====== Raw data ======

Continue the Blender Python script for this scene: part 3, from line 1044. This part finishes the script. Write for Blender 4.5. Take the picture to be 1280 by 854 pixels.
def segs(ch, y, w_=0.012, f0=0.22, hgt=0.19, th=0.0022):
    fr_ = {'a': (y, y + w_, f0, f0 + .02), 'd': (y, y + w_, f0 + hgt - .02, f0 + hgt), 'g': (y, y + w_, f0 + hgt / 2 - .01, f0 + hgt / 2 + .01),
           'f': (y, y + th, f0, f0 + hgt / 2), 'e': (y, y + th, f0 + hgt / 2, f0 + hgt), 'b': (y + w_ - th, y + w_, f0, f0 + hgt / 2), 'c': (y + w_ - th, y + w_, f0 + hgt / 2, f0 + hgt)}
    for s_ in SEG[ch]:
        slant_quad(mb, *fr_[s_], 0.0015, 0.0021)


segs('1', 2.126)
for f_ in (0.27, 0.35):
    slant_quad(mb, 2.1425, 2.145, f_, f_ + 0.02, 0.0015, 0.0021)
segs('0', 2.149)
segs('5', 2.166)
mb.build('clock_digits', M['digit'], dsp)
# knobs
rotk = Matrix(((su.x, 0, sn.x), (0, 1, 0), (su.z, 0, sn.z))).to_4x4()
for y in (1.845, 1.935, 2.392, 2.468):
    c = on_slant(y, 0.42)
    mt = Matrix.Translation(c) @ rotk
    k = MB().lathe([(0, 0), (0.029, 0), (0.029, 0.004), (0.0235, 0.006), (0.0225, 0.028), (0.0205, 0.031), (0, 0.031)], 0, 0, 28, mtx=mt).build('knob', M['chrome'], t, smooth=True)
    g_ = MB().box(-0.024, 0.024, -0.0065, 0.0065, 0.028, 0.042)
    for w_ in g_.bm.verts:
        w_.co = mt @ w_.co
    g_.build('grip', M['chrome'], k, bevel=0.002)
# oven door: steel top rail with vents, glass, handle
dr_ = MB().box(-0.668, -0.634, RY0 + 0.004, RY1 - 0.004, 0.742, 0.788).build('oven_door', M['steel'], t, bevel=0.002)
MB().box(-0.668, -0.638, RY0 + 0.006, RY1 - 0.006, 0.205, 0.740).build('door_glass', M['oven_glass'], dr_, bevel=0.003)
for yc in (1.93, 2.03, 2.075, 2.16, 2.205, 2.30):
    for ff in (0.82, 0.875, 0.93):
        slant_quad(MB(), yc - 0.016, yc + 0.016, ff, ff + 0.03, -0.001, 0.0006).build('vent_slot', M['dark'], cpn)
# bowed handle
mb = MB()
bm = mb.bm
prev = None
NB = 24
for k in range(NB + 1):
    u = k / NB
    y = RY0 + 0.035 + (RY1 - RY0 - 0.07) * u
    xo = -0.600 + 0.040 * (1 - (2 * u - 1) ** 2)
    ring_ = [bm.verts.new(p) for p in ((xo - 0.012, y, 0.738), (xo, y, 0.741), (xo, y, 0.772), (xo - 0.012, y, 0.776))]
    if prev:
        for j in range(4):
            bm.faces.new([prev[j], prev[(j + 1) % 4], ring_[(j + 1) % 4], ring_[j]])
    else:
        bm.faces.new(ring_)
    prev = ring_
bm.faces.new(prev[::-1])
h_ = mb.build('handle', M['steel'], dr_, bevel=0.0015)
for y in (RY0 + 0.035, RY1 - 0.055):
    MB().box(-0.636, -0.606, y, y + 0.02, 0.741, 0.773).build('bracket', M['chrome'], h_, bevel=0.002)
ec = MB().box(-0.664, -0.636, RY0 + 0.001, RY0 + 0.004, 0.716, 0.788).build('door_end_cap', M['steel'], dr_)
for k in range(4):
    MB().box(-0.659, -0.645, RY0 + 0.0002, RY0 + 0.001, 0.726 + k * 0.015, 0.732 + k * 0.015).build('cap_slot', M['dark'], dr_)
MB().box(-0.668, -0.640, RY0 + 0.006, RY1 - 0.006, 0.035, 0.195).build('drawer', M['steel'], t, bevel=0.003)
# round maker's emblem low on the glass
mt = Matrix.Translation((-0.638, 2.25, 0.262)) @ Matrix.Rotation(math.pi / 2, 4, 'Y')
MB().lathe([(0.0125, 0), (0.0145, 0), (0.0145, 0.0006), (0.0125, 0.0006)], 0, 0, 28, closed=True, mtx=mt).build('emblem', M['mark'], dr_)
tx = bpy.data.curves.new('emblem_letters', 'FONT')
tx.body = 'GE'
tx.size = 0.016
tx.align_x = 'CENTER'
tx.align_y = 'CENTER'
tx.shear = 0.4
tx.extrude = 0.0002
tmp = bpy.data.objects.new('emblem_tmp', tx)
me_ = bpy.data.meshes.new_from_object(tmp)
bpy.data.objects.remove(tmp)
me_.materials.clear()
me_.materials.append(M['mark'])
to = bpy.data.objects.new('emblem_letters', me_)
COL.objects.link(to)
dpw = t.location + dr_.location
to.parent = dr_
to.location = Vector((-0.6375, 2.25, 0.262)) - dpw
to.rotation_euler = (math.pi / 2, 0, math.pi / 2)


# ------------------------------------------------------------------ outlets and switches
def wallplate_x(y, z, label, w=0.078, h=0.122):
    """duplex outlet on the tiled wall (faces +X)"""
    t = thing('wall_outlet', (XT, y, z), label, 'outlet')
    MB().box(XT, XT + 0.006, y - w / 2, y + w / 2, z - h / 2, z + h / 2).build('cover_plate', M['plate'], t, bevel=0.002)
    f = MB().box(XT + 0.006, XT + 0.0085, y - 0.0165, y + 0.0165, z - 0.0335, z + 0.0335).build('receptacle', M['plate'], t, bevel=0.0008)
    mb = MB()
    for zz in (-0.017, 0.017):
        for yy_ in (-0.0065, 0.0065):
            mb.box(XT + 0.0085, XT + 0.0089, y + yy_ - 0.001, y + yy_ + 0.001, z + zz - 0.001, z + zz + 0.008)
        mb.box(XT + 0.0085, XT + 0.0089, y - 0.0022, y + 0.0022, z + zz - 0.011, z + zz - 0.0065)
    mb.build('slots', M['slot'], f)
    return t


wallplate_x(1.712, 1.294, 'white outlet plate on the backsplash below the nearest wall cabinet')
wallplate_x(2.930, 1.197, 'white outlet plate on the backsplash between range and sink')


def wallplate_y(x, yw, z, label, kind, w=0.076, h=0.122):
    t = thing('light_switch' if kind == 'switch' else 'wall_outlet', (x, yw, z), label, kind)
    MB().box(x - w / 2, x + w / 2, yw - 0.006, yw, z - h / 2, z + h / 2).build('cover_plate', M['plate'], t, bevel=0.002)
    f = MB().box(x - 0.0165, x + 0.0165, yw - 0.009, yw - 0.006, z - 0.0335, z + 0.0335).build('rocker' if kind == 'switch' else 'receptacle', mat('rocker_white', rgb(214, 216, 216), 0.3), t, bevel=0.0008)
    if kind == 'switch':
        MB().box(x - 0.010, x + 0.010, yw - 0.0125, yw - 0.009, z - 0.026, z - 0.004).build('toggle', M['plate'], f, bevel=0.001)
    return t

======

*Prompt*
Repeat the data verbatim.

*Task response*
Continue the Blender Python script for this scene: part 3, from line 1044. This part finishes the script. Write for Blender 4.5. Take the picture to be 1280 by 854 pixels.
def segs(ch, y, w_=0.012, f0=0.22, hgt=0.19, th=0.0022):
    fr_ = {'a': (y, y + w_, f0, f0 + .02), 'd': (y, y + w_, f0 + hgt - .02, f0 + hgt), 'g': (y, y + w_, f0 + hgt / 2 - .01, f0 + hgt / 2 + .01),
           'f': (y, y + th, f0, f0 + hgt / 2), 'e': (y, y + th, f0 + hgt / 2, f0 + hgt), 'b': (y + w_ - th, y + w_, f0, f0 + hgt / 2), 'c': (y + w_ - th, y + w_, f0 + hgt / 2, f0 + hgt)}
    for s_ in SEG[ch]:
        slant_quad(mb, *fr_[s_], 0.0015, 0.0021)


segs('1', 2.126)
for f_ in (0.27, 0.35):
    slant_quad(mb, 2.1425, 2.145, f_, f_ + 0.02, 0.0015, 0.0021)
segs('0', 2.149)
segs('5', 2.166)
mb.build('clock_digits', M['digit'], dsp)
# knobs
rotk = Matrix(((su.x, 0, sn.x), (0, 1, 0), (su.z, 0, sn.z))).to_4x4()
for y in (1.845, 1.935, 2.392, 2.468):
    c = on_slant(y, 0.42)
    mt = Matrix.Translation(c) @ rotk
    k = MB().lathe([(0, 0), (0.029, 0), (0.029, 0.004), (0.0235, 0.006), (0.0225, 0.028), (0.0205, 0.031), (0, 0.031)], 0, 0, 28, mtx=mt).build('knob', M['chrome'], t, smooth=True)
    g_ = MB().box(-0.024, 0.024, -0.0065, 0.0065, 0.028, 0.042)
    for w_ in g_.bm.verts:
        w_.co = mt @ w_.co
    g_.build('grip', M['chrome'], k, bevel=0.002)
# oven door: steel top rail with vents, glass, handle
dr_ = MB().box(-0.668, -0.634, RY0 + 0.004, RY1 - 0.004, 0.742, 0.788).build('oven_door', M['steel'], t, bevel=0.002)
MB().box(-0.668, -0.638, RY0 + 0.006, RY1 - 0.006, 0.205, 0.740).build('door_glass', M['oven_glass'], dr_, bevel=0.003)
for yc in (1.93, 2.03, 2.075, 2.16, 2.205, 2.30):
    for ff in (0.82, 0.875, 0.93):
        slant_quad(MB(), yc - 0.016, yc + 0.016, ff, ff + 0.03, -0.001, 0.0006).build('vent_slot', M['dark'], cpn)
# bowed handle
mb = MB()
bm = mb.bm
prev = None
NB = 24
for k in range(NB + 1):
    u = k / NB
    y = RY0 + 0.035 + (RY1 - RY0 - 0.07) * u
    xo = -0.600 + 0.040 * (1 - (2 * u - 1) ** 2)
    ring_ = [bm.verts.new(p) for p in ((xo - 0.012, y, 0.738), (xo, y, 0.741), (xo, y, 0.772), (xo - 0.012, y, 0.776))]
    if prev:
        for j in range(4):
            bm.faces.new([prev[j], prev[(j + 1) % 4], ring_[(j + 1) % 4], ring_[j]])
    else:
        bm.faces.new(ring_)
    prev = ring_
bm.faces.new(prev[::-1])
h_ = mb.build('handle', M['steel'], dr_, bevel=0.0015)
for y in (RY0 + 0.035, RY1 - 0.055):
    MB().box(-0.636, -0.606, y, y + 0.02, 0.741, 0.773).build('bracket', M['chrome'], h_, bevel=0.002)
ec = MB().box(-0.664, -0.636, RY0 + 0.001, RY0 + 0.004, 0.716, 0.788).build('door_end_cap', M['steel'], dr_)
for k in range(4):
    MB().box(-0.659, -0.645, RY0 + 0.0002, RY0 + 0.001, 0.726 + k * 0.015, 0.732 + k * 0.015).build('cap_slot', M['dark'], dr_)
MB().box(-0.668, -0.640, RY0 + 0.006, RY1 - 0.006, 0.035, 0.195).build('drawer', M['steel'], t, bevel=0.003)
# round maker's emblem low on the glass
mt = Matrix.Translation((-0.638, 2.25, 0.262)) @ Matrix.Rotation(math.pi / 2, 4, 'Y')
MB().lathe([(0.0125, 0), (0.0145, 0), (0.0145, 0.0006), (0.0125, 0.0006)], 0, 0, 28, closed=True, mtx=mt).build('emblem', M['mark'], dr_)
tx = bpy.data.curves.new('emblem_letters', 'FONT')
tx.body = 'GE'
tx.size = 0.016
tx.align_x = 'CENTER'
tx.align_y = 'CENTER'
tx.shear = 0.4
tx.extrude = 0.0002
tmp = bpy.data.objects.new('emblem_tmp', tx)
me_ = bpy.data.meshes.new_from_object(tmp)
bpy.data.objects.remove(tmp)
me_.materials.clear()
me_.materials.append(M['mark'])
to = bpy.data.objects.new('emblem_letters', me_)
COL.objects.link(to)
dpw = t.location + dr_.location
to.parent = dr_
to.location = Vector((-0.6375, 2.25, 0.262)) - dpw
to.rotation_euler = (math.pi / 2, 0, math.pi / 2)


# ------------------------------------------------------------------ outlets and switches
def wallplate_x(y, z, label, w=0.078, h=0.122):
    """duplex outlet on the tiled wall (faces +X)"""
    t = thing('wall_outlet', (XT, y, z), label, 'outlet')
    MB().box(XT, XT + 0.006, y - w / 2, y + w / 2, z - h / 2, z + h / 2).build('cover_plate', M['plate'], t, bevel=0.002)
    f = MB().box(XT + 0.006, XT + 0.0085, y - 0.0165, y + 0.0165, z - 0.0335, z + 0.0335).build('receptacle', M['plate'], t, bevel=0.0008)
    mb = MB()
    for zz in (-0.017, 0.017):
        for yy_ in (-0.0065, 0.0065):
            mb.box(XT + 0.0085, XT + 0.0089, y + yy_ - 0.001, y + yy_ + 0.001, z + zz - 0.001, z + zz + 0.008)
        mb.box(XT + 0.0085, XT + 0.0089, y - 0.0022, y + 0.0022, z + zz - 0.011, z + zz - 0.0065)
    mb.build('slots', M['slot'], f)
    return t


wallplate_x(1.712, 1.294, 'white outlet plate on the backsplash below the nearest wall cabinet')
wallplate_x(2.930, 1.197, 'white outlet plate on the backsplash between range and sink')


def wallplate_y(x, yw, z, label, kind, w=0.076, h=0.122):
    t = thing('light_switch' if kind == 'switch' else 'wall_outlet', (x, yw, z), label, kind)
    MB().box(x - w / 2, x + w / 2, yw - 0.006, yw, z - h / 2, z + h / 2).build('cover_plate', M['plate'], t, bevel=0.002)
    f = MB().box(x - 0.0165, x + 0.0165, yw - 0.009, yw - 0.006, z - 0.0335, z + 0.0335).build('rocker' if kind == 'switch' else 'receptacle', mat('rocker_white', rgb(214, 216, 216), 0.3), t, bevel=0.0008)
    if kind == 'switch':
        MB().box(x - 0.010, x + 0.010, yw - 0.0125, yw - 0.009, z - 0.026, z - 0.004).build('toggle', M['plate'], f, bevel=0.001)
    return t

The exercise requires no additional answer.